Intervention de Thierry Repentin

Commission des affaires européennes — Réunion du 4 juillet 2013 : 1ère réunion
Audition de M. Thierry Repentin ministre délégué chargé des affaires européennes

Thierry Repentin, ministre délégué :

L'Europe est souvent perçue comme un grand machin technico-administratif qui prend des décisions incompréhensibles et intervient seulement dans les périodes de crise. En réalité, elle est présente dans la vie quotidienne de nos concitoyens et le sera de plus en plus avec les retombées sonnantes et trébuchantes sur l'économie de nos territoires des politiques que vient d'adopter ce Conseil européen. A nous de mieux l'expliquer dans nos campagnes et dans nos villes au lieu de tenir le discours confortable consistant à la désigner comme responsable de tout ce qui ne va pas, même dans les domaines où sa responsabilité n'est pas engagée. Balayons donc devant notre porte et montrons que le Fonds d'aide aux démunis finance les Restos du coeur, le Secours populaire et le Secours catholique et que nous l'avons sauvé. Il sera doté de 2,5 milliards de crédits et, à la demande du Parlement européen, de 1 milliard supplémentaire sur la base du volontariat et s'adressera à tous les publics qui en ont besoin, qu'ils travaillent ou non. Certains voulaient restreindre son emploi aux chômeurs, la France a fait valoir que les travailleurs pauvres ont également besoin de cette aide.
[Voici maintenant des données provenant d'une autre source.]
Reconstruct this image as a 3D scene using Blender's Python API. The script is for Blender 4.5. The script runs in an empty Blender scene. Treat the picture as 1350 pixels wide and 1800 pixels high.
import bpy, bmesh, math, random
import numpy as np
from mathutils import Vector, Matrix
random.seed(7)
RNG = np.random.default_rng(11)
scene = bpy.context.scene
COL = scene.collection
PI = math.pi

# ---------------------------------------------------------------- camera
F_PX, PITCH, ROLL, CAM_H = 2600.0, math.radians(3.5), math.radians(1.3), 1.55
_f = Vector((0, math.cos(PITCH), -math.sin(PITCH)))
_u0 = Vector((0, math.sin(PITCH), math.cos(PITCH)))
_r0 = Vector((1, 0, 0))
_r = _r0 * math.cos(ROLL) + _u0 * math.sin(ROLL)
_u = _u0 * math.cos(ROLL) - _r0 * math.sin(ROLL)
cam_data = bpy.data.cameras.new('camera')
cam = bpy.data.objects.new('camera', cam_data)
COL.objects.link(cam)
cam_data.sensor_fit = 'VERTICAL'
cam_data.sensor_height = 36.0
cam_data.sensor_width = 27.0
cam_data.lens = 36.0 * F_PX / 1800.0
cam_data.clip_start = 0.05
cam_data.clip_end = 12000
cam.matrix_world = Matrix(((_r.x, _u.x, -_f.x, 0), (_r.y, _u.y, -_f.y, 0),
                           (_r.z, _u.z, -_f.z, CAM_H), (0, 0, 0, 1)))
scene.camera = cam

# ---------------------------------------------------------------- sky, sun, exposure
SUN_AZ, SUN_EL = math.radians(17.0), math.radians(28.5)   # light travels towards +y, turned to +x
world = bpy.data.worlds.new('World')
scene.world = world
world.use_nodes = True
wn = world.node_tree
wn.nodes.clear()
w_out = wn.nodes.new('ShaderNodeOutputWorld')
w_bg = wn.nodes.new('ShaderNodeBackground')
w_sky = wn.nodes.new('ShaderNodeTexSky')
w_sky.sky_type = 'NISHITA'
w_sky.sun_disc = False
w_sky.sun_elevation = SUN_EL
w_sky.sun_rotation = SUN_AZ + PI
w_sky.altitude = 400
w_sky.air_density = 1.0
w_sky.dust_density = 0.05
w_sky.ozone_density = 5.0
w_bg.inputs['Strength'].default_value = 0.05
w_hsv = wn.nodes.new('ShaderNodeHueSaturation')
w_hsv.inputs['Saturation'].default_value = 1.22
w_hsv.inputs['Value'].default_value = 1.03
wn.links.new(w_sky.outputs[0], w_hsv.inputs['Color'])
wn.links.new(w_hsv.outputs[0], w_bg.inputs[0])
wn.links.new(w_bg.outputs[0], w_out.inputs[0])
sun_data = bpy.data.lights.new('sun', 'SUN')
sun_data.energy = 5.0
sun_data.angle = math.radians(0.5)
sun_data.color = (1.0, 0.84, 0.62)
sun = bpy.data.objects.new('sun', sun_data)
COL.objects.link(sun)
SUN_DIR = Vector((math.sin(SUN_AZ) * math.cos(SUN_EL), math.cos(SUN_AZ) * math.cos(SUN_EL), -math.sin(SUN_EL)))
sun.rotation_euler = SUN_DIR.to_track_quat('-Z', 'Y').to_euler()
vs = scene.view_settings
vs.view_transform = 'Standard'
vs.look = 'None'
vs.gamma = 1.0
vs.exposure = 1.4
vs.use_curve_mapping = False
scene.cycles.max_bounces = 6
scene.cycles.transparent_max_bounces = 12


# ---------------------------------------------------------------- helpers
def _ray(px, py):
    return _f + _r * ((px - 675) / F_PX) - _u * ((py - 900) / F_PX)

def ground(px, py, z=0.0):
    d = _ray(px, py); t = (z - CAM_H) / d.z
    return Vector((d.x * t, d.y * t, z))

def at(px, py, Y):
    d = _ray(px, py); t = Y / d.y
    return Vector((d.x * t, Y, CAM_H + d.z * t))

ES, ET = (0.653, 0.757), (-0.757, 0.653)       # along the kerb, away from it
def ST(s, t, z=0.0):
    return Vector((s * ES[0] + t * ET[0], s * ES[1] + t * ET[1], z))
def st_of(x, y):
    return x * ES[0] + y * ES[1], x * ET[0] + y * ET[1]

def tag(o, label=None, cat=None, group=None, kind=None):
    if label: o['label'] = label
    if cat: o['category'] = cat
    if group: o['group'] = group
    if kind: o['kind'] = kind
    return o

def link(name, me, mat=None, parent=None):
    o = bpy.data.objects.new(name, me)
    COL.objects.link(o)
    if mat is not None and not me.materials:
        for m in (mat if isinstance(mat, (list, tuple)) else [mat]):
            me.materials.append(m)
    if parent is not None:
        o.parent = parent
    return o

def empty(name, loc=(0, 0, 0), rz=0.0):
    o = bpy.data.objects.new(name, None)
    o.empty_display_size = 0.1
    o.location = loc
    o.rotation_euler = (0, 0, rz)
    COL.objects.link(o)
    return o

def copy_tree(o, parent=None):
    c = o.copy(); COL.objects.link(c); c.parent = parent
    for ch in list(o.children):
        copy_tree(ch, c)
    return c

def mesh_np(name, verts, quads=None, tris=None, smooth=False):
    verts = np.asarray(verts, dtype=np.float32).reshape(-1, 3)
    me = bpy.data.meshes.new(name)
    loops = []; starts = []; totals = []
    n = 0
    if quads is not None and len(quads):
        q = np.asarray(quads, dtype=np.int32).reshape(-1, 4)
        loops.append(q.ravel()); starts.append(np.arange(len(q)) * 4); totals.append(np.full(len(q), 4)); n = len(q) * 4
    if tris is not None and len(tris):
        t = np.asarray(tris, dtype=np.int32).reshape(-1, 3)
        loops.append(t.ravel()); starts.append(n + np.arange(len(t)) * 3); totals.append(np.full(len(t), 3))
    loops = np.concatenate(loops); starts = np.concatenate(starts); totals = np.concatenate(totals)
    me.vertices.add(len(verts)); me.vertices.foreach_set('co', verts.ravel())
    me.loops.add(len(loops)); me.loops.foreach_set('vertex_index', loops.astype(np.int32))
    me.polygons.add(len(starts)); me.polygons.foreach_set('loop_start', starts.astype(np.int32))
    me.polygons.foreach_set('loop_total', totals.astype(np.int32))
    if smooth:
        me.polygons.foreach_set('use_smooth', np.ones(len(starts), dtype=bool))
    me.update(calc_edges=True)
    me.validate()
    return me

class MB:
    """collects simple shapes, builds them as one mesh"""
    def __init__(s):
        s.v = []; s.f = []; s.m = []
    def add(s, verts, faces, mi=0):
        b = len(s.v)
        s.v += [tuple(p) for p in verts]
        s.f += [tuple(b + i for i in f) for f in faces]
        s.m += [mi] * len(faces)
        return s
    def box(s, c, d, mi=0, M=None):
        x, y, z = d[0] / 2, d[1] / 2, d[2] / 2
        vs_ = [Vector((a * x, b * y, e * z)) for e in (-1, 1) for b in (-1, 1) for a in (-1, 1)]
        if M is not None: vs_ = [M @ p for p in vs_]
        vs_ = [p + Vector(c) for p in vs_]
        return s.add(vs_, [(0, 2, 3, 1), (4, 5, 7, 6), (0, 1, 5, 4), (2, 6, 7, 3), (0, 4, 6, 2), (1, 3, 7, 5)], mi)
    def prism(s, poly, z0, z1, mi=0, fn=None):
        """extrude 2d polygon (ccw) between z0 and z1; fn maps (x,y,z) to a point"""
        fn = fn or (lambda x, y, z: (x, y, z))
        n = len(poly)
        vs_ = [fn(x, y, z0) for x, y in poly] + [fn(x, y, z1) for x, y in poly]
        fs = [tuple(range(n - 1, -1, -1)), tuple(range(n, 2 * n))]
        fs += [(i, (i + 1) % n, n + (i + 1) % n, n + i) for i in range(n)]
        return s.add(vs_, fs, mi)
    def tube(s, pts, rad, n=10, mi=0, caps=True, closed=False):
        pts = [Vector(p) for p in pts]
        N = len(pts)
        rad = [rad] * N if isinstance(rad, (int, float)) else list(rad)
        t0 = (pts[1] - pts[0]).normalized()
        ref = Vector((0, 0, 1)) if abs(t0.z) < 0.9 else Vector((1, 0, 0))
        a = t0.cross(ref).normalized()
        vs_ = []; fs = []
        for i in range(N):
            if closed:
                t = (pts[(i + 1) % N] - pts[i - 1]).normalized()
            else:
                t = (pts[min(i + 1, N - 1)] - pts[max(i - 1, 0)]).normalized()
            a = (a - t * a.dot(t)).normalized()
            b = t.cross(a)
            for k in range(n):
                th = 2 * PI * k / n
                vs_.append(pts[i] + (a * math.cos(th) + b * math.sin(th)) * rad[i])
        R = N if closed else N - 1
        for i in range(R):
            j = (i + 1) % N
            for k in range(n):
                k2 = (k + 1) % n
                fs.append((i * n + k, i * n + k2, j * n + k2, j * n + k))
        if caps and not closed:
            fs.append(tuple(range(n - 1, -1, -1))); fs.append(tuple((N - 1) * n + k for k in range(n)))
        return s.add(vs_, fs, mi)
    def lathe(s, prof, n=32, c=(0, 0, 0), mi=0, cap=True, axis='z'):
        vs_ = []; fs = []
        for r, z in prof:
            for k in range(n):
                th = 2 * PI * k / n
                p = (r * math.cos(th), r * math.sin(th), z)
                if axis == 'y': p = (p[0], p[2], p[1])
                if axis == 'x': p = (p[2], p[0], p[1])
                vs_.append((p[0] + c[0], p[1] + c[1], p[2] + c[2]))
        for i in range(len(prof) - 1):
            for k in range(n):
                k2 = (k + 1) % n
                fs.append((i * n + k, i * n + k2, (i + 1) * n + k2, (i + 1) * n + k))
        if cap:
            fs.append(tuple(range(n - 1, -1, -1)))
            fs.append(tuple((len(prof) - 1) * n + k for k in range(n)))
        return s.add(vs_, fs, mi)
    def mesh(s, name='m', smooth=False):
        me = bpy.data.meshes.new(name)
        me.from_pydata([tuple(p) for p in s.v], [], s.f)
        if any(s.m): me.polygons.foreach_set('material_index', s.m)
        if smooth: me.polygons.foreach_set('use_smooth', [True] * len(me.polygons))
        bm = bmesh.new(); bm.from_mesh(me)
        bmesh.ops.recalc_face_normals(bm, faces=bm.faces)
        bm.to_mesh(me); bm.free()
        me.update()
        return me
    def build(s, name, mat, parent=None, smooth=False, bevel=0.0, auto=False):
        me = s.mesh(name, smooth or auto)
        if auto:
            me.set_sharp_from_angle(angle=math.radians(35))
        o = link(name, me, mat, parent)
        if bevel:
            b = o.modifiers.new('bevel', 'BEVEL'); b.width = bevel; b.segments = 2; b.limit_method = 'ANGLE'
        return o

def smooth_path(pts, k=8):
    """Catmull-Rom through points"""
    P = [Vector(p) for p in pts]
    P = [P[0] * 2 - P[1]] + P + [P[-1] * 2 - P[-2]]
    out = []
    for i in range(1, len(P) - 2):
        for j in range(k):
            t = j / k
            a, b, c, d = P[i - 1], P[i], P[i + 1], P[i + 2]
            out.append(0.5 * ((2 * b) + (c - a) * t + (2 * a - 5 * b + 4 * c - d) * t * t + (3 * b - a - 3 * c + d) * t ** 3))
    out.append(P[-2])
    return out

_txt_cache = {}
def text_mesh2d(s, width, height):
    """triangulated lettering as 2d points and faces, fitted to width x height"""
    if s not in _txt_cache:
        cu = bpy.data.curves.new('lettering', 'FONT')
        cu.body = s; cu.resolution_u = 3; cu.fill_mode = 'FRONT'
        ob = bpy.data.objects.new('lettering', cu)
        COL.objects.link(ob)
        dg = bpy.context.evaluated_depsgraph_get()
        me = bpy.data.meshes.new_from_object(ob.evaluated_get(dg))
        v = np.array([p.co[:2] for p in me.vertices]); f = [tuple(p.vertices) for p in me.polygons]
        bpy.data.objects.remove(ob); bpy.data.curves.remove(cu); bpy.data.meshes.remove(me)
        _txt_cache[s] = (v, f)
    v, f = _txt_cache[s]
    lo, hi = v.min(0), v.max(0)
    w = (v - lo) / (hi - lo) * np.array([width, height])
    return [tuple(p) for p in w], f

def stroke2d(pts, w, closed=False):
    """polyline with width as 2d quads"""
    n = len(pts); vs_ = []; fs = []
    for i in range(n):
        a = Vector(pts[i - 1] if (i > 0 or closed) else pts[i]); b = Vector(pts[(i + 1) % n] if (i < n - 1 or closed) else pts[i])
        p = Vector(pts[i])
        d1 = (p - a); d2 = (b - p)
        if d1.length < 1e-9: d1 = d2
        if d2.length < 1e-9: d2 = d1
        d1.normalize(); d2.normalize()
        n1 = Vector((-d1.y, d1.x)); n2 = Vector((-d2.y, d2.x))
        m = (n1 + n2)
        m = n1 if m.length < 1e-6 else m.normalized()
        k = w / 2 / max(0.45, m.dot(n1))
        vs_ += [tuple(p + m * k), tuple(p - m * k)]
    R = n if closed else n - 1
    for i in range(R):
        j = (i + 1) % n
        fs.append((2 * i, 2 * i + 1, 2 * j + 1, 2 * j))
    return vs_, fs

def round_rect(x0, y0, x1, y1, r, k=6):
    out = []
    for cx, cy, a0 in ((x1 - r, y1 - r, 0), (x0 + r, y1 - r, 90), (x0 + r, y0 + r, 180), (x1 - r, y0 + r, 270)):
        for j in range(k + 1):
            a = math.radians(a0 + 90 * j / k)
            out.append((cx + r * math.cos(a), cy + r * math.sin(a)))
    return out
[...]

Vous qui êtes élus locaux, vous connaissez le problème du dumping social. La France est très allante sur la directive « Détachement des travailleurs ». Savez-vous quelle est la deuxième nationalité des travailleurs détachés en France après les Polonais ? Les Français ! Ils s'inscrivent dans une agence d'intérim de l'autre côté de nos frontières... Nous avons là un combat à mener, de même que sur la directive « Marchés publics », pour donner la possibilité d'écarter les offres anormalement basses parce qu'elles ne respectent pas des conditions sociales et environnementales. L'idée est bien de tirer vers le haut les règles sociales au sein de l'Union. L'introduction d'indicateurs sociaux, un salaire minimal européen ne sont plus des questions taboues.

Cette évolution est sans doute en partie liée au débat politique interne dans certains pays. Profitons-en pour placer des cliquets. Avancer n'est pas simple car nous avons chacun notre histoire, notre droit du travail, notre droit social et nos intérêts propres. D'ailleurs, je ne le dirai pas à Sciences-po mais ici on me comprendra : les réunions européennes ressemblent beaucoup à celles des intercommunalités, on y pense d'abord en termes de retombées sur son territoire. Pour autant, le sens de l'histoire, et c'est vrai pour l'intercommunalité comme pour l'Europe, est d'aller vers plus d'intégration. L'Europe, pour se faire entendre dans le concert international, doit être plus puissante.

Les ressources propres représentent 20% du budget de l'Union ; nous sommes favorables à l'augmentation de leur part, d'autres y sont totalement hostiles. La partie est difficile car la règle de l'unanimité prévaut. Grâce aux travaux du Parlement européen, chefs d'État et de gouvernement évoluent cependant : ils ont décidé de créer un groupe de travail tripartite, qui présentera une première évaluation fin 2014, et de réunir une conférence interparlementaire en 2016 ; le tout dans la perspective de la prochaine programmation financière. D'ici là, à chacun de se montrer imaginatif : une taxe sur les transactions financières, une taxe carbone aux frontières ou que sais-je encore. Dans tous les cas, les discussions seront longues et ardues en raison de la règle de l'unanimité.

L'avenir de l'Europe ? Il a tenu une bonne place dans la conférence de presse du Président de la République du 16 mai ; et la plateforme du 30 mai signée par Angela Merkel et François Hollande contient des orientations précises sur le renforcement de l'Union économique et monétaire, avec un président à temps plein, un budget spécifique pour la zone euro et des priorités très marquées pour la préparation de l'avenir : emploi jeunes, investissements d'avenir, communauté européenne de l'énergie... Nous sommes favorables à l'union politique, mais il faut en définir progressivement le contenu ; le Président de la République estime qu'il faudra sans doute deux ans de travail approfondi sur la question. Il faut arrêter la polémique : et l'Allemagne, et la France savent que de la qualité de leurs relations dépendent les avancées en Europe. Même en cas de désaccord, les deux pays savent qu'ils sont contraints au compromis pour que les autres acceptent de discuter un compromis plus large.